Right now, the network is in a period of peace. There are no
governments trying to coerce mining pools into censoring transaction,
or otherwise disrupting the network. For all we know, the next 500
years of bitcoin's history could be filled with complete peaceful
operations with no government interference at all.

*If* for some reason in the future a government were to decide that
they want to disrupt the bitcoin network, then all the hashpower being
under one control will be problematic, if and only if hashpower
liquidity is very low. Hashpower liquidity is the measure of how
easily hashpower can move from one pool to another. If all the mining
hardware on the network is mining one one pool and **will never or can
never switch to another pool** then the hashpower liquidity is very
low. If all the hashpower on the network can very easily move to
another pool, then hashpower liquidity is very high.

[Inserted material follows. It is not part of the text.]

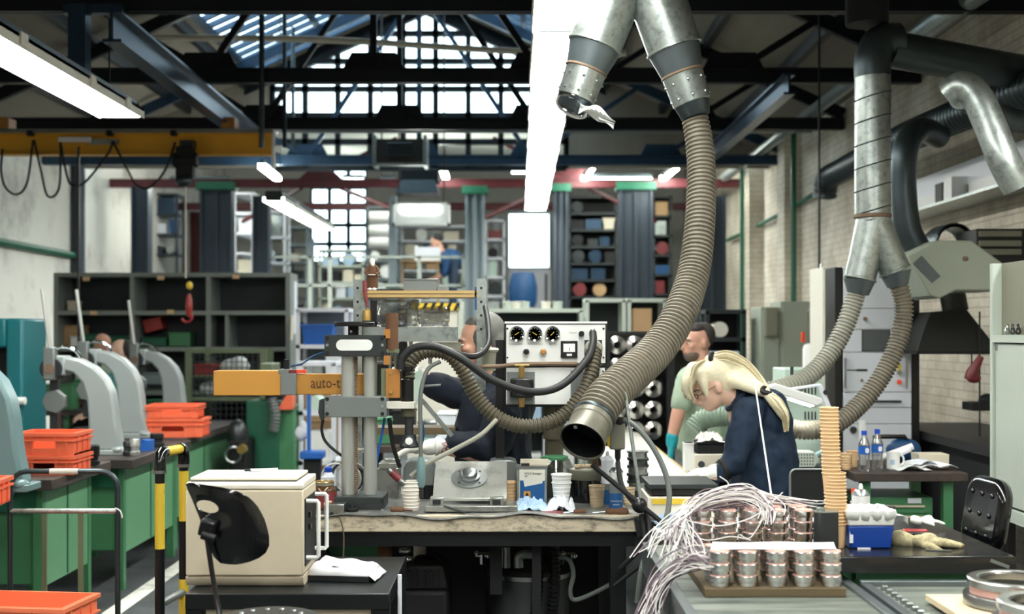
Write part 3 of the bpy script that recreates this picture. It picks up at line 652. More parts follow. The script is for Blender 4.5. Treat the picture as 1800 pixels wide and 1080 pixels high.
for px0, px1, py, h, mat, lb, tilt in ((106, 140, 612, .24, 'card', 'brown carton on the left of the grey shelf', 0), (122, 137, 612, .12, 'white', 'white box in front of the brown carton on the shelf', 0), (113, 127, 548, .11, 'card_pale', 'small cream box on the middle shelf', 0), (142, 170, 612, .14, 'green_dark', 'dark green bin left of the bald head', 0), (178, 228, 612, .12, 'green_dark', 'wide dark green bin right of the bald head', 0), (248, 280, 590, .15, 'red', 'red bin tilted on top of a green one', .25), (245, 288, 612, .1, 'green_dark', 'dark green bin under the tilted red one', 0), (293, 331, 612, .16, 'green', 'bright green bin on the grey shelf', 0)):
    a, b = X(px0,Y+.1), X(px1,Y+.1); zb = Z(py,Y) if tilt else Z(py,Y)+.016; yo = Y+.06 if 'front' in lb else Y+.18
    if lb.startswith('red'): zb += .03
    m = MB().obox(((a+b)/2, yo+.12, zb+h/2+abs(tilt)*.08), (b-a, .22 if 'front' not in lb else .1, h), (0,-tilt,0)).obox(((a+b)/2, yo+.12, zb+h-.01+abs(tilt)*.08), (b-a+.02, .24 if 'front' not in lb else .1, .02), (0,-tilt,0))
    solo('storage_bin' if 'bin' in lb else 'carton', m, mat, lb, 'bin' if 'bin' in lb else 'box', bev=.006)
solo('notice_sheet', MB().obox((X(510,14)+.008, 14.06, Z(576,13.9)), (.012,.14,.28), (0,.03,0)), 'card_pale', 'pale sheet hanging on the end of the grey shelf unit', 'sheet')
solo('notice_sheet', MB().obox((X(510,14)+.006, 14.3, Z(540,13.9)), (.012,.2,.6), (0,.0,0)), 'rack_white', 'long pale strip hanging beside the shelf unit', 'sheet')
# wire cage in front of the shelf
Y = 12.9; t = thing('wire_cage', 'green framed wire cage in front of the shelf unit', 'cage', (X(395,Y), Y+.3, 0))
for px, yy in ((332,Y),(463,Y),(340,Y+.6),(455,Y+.6)): part('post', MB().box(X(px,Y)-.03,X(px,Y)+.03,yy-.03,yy+.03,0,Z(613,Y)), 'khaki', t)
for py in (616, 700, 780): part('rail', MB().box(X(332,Y),X(463,Y),Y-.02,Y+.02,Z(py,Y)-.03,Z(py,Y)+.01), 'khaki', t)
for k in range(1, 14): part('wire', MB().box(X(332+131*k/14,Y)-.004,X(332+131*k/14,Y)+.004,Y-.004,Y+.004,Z(780,Y),Z(616,Y)), 'steel_dark', t)
for k in range(1, 16): q = Z(616,Y)+(Z(780,Y)-Z(616,Y))*k/16; part('wire', MB().box(X(332,Y),X(463,Y),Y-.008,Y,q-.004,q+.004), 'steel_dark', t)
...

If the one single mining pool were to start censoring transactions and
there is no other pool to move to, then hashpower liquidity is very
high, and that would be very bad for bitcoin. If there was dozens of
other pools in existence, and all the mining hardware owners could
switch to another pool easiely, then the hashpower liquidity is very
high, and the censorship attack will end as soon as the hashpower
moves to other pools.

My argument is that hashpower liquidity is much more important of a
metric to think about than simply "mining centralization". The
difference between the two terms is that one term describes a
temporary condition, while the other one measures a more permanent
condition. Both terms are hard to measure in concrete terms.

Instead of saying "this change will increase mining centralization" we
should instead be thinking "will this change increase hashpower
liquidity?".

Hopefully people will understand this concept and the term "mining
centralization" will become archaic.